As vantagens para as vinícolas, porém, não são apenas estarem isentas de responsabilidades, o que blinda seus diretores e as próprias empresas da ameaça de terem suas terras expropriadas, conforme prevê o art. 243 da Constituição para quem pratica trabalho escravo. Com o TAC mantiveram aberto o caminho para a concessão e ou renovação de empréstimos e ou financiamentos pelo Banco Nacional de Desenvolvimento Econômico e Social (BNDES).
A Lei 11.948, de 16 de junho de 2009, no seu art. 4º, proíbe a concessão ou renovação de quaisquer empréstimos ou financiamentos pelo BNDES a empresas da iniciativa privada cujos dirigentes sejam condenados por assédio moral ou sexual, racismo, trabalho infantil, trabalho escravo ou crime contra o meio ambiente”.
INCENTIVOS PARA SALTON E GARIBALDI
As outras duas vinícolas envolvidas no caso do resgate dos trabalhadores – a Salton e a Garibaldi – também foram contempladas no programa, embora tenham tido os contratos assinados antes do episódio.

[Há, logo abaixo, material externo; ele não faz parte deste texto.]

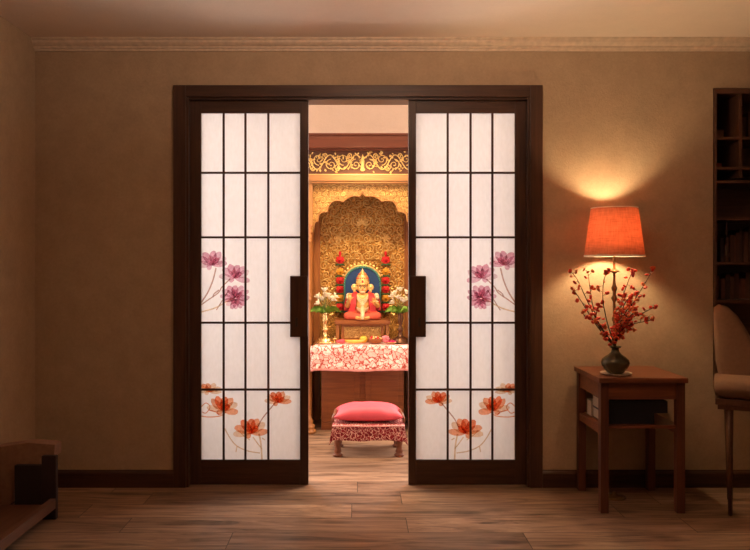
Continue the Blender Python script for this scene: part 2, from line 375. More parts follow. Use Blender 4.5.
Y0, Y1 = 4.440, 4.474
YG = 4.452       # glass plane
def px_pts(s, pts, Y):
    """photo points of the left door; mirrored for the right door"""
    r = []
    for x, y in pts:
        if s > 0: x = 716.5 - x
        p = W(x, y, Y); r.append((p.x, p.z))
    return r
def petal(cx, cy, ang, ln, wd, rnd):
    """petal outline in photo pixels, base at cx,cy, pointing along ang (0 = up)"""
    pts = []
    for k in range(15):
        t = k / 14 * 2 * PI
        u = (1 - math.cos(t)) / 2
        w = math.sin(t) * (u ** .45) * wd * (1.15 - .35 * u)
        pts.append((w + rnd.uniform(-.25, .25), u * ln + (rnd.uniform(-.5, .4) if .7 < u else 0)))
    ca, sa = math.cos(ang), math.sin(ang)
    return [(cx + x * ca + y * sa, cy + x * sa - y * ca) for x, y in pts[:-1]]
def curve_px(p, n=14):
    out = []
    P_ = [p[0]] + list(p) + [p[-1]]
    for i in range(1, len(P_) - 2):
        for k in range(n):
            t = k / n; a, b_, c, d = P_[i - 1], P_[i], P_[i + 1], P_[i + 2]
            out.append(tuple(.5 * (2 * b_[j] + (c[j] - a[j]) * t + (2 * a[j] - 5 * b_[j] + 4 * c[j] - d[j]) * t * t + (3 * b_[j] - a[j] - 3 * c[j] + d[j]) * t ** 3) for j in (0, 1)))
    out.append(p[-1]); return out
def clip(poly, x0, x1, y0, y1):
    def cut(P_, inside, inter):
        o = []
        for i in range(len(P_)):
            a, c = P_[i - 1], P_[i]
            if inside(c):
                if not inside(a): o.append(inter(a, c))
                o.append(c)
            elif inside(a): o.append(inter(a, c))
        return o
    def ix(v): return lambda a, c: (v, a[1] + (c[1] - a[1]) * (v - a[0]) / (c[0] - a[0]))
    def iy(v): return lambda a, c: (a[0] + (c[0] - a[0]) * (v - a[1]) / (c[1] - a[1]), v)
    for ins, it in ((lambda p: p[0] >= x0, ix(x0)), (lambda p: p[0] <= x1, ix(x1)), (lambda p: p[1] >= y0, iy(y0)), (lambda p: p[1] <= y1, iy(y1))):
        if len(poly) < 3: return []
        poly = cut(poly, ins, it)
    return poly if len(poly) >= 3 else []
def flower_petals(cx, cy, r, squash, cols, rnd, tilt=0., up=1.0):
    """open blossom seen from the side: outer petals then inner cup; returns (poly, colour)"""
    out = []
    for a, ln, wd, c in [(-1.75, .98, .27, 2), (1.75, .95, .27, 0), (-1.15, 1.0, .30, 0), (1.15, 1.0, .30, 2), (-.55, .98, .31, 1), (.55, 1.0, .31, 0),
                          (0, .92, .31, 1), (-.28, .62, .24, 2), (.85, .60, .22, 1), (-2.5, .38, .22, 0)]:
        a = a * .84 + rnd.uniform(-.12, .12) + tilt
        p = petal(cx, cy + 1.0, a, r * 1.16 * ln * up, r * 1.2 * wd, rnd)
        p = [(x, cy + (y - cy) * squash) for x, y in p]
        out.append((p, cols[c]))
    return out
def build_door(name, s):
    root = bpy.data.objects.new(name, None); COL.objects.link(root); root.location = (s * .66, Y0 + .017, 0); root['kind'] = 'structure'
    xo, xi, go, gi = 1.022, .302 if s < 0 else .307, .955, .353
    zt, zb, gt, gb = 2.343, .004, wz(113, Y0), wz(460, Y0)
    b = nb(); box(b, s * xo, s * go, Y0, Y1, zb, zt, 0, .002); finish('stile', b, M['dark_z'], root)
    b = nb(); box(b, s * gi, s * xi, Y0, Y1, zb, zt, 0, .002); finish('stile', b, M['dark_z'], root)
    b = nb(); box(b, s * go, s * gi, Y0, Y1, gt, zt, 0, .002); finish('rail', b, M['dark_x'], root)
    b = nb(); box(b, s * go, s * gi, Y0, Y1, zb, gb, 0, .002); finish('rail', b, M['dark_x'], root)
    for px in (223.5, 245.3, 268.2):
        x = s * abs(wx(px, Y0)); b = nb(); box(b, x - .0065, x + .0065, Y0 + .001, Y0 + .011, gb, gt, 0, .001); finish('muntin', b, M['dark_z'], root)
    for py in (172.7, 237.3, 322.8, 389.7):
        z = wz(py, Y0); b = nb(); box(b, s * go, s * gi, Y0 + .0015, Y0 + .0105, z - .0065, z + .0065, 0, .001); finish('muntin', b, M['dark_x'], root)
    b = nb(); box(b, s * abs(wx(290, 4.425)), s * (xi + .002), Y0 - .013, Y1 + .008, wz(337, 4.43), wz(276, 4.43), 0, .003)
    h = finish('handle', b, M['dark_z'], root)
    b = nb(); xx = s * .372; box(b, xx - .007, xx + .007, Y0 - .0155, Y0 - .0125, .965, 1.02, 0, .002); finish('finger_pull', b, M['black'], h)
    # paper with painted blossoms
    b = nb(); mats = [M['paper'], M['p_pink'], M['p_pink2'], M['p_pink3'], M['p_or'], M['p_or2'], M['p_or3'], M['p_stem'], M['p_stem2']]
    box(b, s * (go + .006), s * (gi - .006), YG, YG + .0015, gb - .006, gt + .006, 0)
    rnd = random.Random(5)
    shapes = []
    def stem(pts, w, c):
        w *= 1.35
        q = curve_px(pts)
        for i in range(len(q) - 1):
            a, d = Vector(q[i]), Vector(q[i + 1]); t = (d - a)
            if t.length < 1e-6: continue
            t.normalize(); n = Vector((-t.y, t.x)) * w / 2
            shapes.append(([tuple(a + n), tuple(d + n), tuple(d - n), tuple(a - n)], c, 1))
    stem([(216, 268), (213, 280), (208, 292), (201, 303)], 1.1, 7); stem([(230, 279), (222, 287), (218, 293), (208, 300), (201, 305)], .9, 7)
    stem([(229, 290), (222, 301), (217, 309), (216, 310)], .8, 7); stem([(236, 297), (226, 302), (215, 308), (201, 312)], 1.0, 8); stem([(219, 290), (214, 294), (213, 297)], .9, 7)
    stem([(275, 403), (270, 409), (262, 419), (258, 427)], .9, 7); stem([(259, 434), (261, 445), (262, 461)], 1.2, 8); stem([(253, 437), (258, 444), (262, 449)], .8, 8)
    stem([(224, 427), (230, 438), (237, 446), (248, 451), (260, 453)], .8, 8); stem([(237, 446), (236, 452)], .8, 8); stem([(250, 440), (244, 436), (238, 430)], .6, 8)
    stem([(201, 416), (209, 417), (220, 416), (226, 412)], .8, 4); stem([(201, 407), (206, 403), (210, 407), (206, 413), (202, 412)], .7, 4); stem([(209, 410), (216, 412), (219, 415)], .7, 5); stem([(262, 438), (265, 440)], .8, 8)
    fl = []
    fl += flower_petals(212, 264.5, 14, 1.0, (1, 2, 3), rnd)
    fl += flower_petals(234.5, 277.5, 14, .95, (1, 2, 3), rnd, .15)
    fl += flower_petals(235, 297, 13.5, .9, (1, 2, 1), rnd, .1)
    fl += flower_petals(236, 298, 10.5, .9, (2, 1, 3), rnd, PI)
    fl += flower_petals(209, 391.5, 11.5, .75, (6, 4, 6), rnd)
    fl += flower_petals(222.5, 410, 14.5, .95, (4, 5, 6), rnd, .15)
    fl += flower_petals(251, 433, 16, .9, (4, 5, 6), rnd, -.05)
    fl += flower_petals(278, 402, 12.5, .85, (4, 5, 6), rnd)
    fl = [(p, c, 0) for p, c in fl]
    k = 0
    for p, c, st in shapes + fl:
        if not (st): k += 1
        q = clip(p, 200, 301, 112, 461)
        if q:
            y = YG - .0006 - (0 if st else .0001 * k)
            poly_face(b, [(x, y, z) for x, z in px_pts(s, q, y)], c)
    finish('paper_panel', b, mats, root, normals=False)
    return root
build_door('door_1', -1); build_door('door_2', 1)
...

A Garibaldi receberá incentivos de cerca de R$ 14 milhões, enquanto a Salton receberá R$ 17 milhões.
Segundo o deputado Matheus Gomers (PSOL-RS), os contratos de benefícios fiscais com as vinícolas flagradas utilizando trabalho escravo mostra que, para o governo gaúcho “direitos humanos são respeitados apenas no discurso, e não na prática”.

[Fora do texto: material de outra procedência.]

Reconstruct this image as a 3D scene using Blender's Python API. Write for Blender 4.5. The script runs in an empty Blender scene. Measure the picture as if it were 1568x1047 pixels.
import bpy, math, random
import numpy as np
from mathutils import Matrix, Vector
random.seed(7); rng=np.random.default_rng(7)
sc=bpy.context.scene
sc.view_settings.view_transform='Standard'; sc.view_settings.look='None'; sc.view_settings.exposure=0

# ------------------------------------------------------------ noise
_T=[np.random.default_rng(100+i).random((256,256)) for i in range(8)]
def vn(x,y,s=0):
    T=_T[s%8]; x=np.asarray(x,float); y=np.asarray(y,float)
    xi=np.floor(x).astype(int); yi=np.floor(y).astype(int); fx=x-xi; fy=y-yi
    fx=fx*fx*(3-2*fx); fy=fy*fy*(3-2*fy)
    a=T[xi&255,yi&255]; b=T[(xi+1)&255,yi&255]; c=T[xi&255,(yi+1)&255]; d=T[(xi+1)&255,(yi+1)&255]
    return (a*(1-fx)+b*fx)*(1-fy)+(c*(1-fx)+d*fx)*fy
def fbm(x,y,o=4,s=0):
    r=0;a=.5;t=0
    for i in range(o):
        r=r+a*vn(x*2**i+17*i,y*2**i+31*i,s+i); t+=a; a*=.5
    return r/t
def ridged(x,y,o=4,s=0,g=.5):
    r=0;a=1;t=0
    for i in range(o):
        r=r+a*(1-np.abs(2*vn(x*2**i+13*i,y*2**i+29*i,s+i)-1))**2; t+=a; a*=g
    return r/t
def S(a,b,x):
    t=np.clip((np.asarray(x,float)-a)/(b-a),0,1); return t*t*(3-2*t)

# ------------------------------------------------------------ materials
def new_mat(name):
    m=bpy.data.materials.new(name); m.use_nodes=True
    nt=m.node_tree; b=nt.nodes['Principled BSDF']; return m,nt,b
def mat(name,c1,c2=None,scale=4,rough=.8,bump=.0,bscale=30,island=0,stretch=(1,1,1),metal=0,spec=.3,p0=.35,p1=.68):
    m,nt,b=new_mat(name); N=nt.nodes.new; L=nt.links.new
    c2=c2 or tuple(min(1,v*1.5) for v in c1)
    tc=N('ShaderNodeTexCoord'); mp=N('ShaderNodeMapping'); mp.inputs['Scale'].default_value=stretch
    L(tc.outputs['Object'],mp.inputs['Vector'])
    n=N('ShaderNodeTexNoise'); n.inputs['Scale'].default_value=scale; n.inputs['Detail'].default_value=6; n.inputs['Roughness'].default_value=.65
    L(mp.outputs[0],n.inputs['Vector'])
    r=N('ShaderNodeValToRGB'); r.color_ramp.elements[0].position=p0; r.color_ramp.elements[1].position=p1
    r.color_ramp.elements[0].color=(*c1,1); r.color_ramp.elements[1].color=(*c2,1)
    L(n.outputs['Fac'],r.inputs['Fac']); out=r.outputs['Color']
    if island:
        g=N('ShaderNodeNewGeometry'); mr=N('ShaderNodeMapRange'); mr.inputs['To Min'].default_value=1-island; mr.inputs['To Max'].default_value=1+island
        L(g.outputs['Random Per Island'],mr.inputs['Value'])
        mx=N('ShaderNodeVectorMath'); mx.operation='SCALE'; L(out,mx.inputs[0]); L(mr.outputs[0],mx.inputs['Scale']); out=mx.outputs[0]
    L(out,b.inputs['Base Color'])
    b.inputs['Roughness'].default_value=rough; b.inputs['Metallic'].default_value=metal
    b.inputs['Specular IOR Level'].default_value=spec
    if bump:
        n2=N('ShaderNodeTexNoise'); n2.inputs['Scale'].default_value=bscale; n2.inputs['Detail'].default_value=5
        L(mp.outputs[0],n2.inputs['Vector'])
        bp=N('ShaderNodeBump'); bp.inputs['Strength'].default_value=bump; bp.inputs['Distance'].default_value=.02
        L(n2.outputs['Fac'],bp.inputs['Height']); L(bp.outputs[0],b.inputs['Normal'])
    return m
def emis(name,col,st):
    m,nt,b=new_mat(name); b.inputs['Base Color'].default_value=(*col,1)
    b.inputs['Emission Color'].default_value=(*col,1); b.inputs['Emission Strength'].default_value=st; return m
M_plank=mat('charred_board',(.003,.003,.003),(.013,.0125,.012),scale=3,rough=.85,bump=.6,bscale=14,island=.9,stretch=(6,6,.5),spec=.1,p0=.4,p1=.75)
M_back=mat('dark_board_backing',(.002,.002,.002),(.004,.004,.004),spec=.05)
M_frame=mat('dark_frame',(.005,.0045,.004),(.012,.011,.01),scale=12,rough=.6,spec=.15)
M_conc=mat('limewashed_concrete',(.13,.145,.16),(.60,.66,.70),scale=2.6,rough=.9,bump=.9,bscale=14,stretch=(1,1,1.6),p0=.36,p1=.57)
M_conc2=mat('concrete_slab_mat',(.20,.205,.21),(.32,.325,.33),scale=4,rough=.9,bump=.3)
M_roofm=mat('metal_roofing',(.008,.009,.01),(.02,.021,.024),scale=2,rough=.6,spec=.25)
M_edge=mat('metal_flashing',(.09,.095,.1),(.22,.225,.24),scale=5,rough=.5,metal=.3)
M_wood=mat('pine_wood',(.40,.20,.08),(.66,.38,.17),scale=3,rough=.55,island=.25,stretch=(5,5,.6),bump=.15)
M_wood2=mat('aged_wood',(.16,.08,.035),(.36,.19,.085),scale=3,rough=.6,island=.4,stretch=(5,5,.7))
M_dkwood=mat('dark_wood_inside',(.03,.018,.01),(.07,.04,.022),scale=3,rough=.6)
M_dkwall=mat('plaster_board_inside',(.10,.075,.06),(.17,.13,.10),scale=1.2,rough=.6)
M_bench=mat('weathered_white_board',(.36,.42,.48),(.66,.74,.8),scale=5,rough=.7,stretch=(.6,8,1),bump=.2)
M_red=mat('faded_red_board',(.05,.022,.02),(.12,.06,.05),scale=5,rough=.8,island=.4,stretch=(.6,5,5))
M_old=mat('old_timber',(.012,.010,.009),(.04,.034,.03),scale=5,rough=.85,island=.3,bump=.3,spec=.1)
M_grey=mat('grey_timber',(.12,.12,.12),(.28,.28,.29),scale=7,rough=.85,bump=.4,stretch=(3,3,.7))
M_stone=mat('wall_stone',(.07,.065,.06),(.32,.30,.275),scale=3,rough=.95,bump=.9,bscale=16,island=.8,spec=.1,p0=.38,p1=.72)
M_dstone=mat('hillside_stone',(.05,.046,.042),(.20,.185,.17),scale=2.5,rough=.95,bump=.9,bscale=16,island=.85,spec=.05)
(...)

Em março, o Coletivo Cidadania, Antirracismo e Direitos Humanos formado por advogados de S. Paulo, Rio Grande do Sul, Tocantins e Espírito Santo e constituído pelas entidades Soeuafrobrasileira e Coletivo de Advogados pela Democracia (COADE) de São Paulo, Maria Mulher – Organização de Mulheres Negras, do Rio Grande do Sul e Movimento dos Direitos Humanos do Tocantins, protocolaram no Fórum de Bento Gonçalves Ação Civil Pública pedindo a condenação das vinícolas ao pagamento de uma indenização de R$ 207 milhões (R$ 1 milhão para cada trabalhador escravizado).
A Ação tramita no Fórum de Bento Gonçalves e as vinícolas tem sido beneficiadas, até o momento, pelo silêncio da mídia hegemônica que as patrocina e do próprio Governo que, por meio dos Ministérios, do Trabalho, dos Direitos Humanos e da Igualdade Racial, se manteve e ainda se mantém mudo.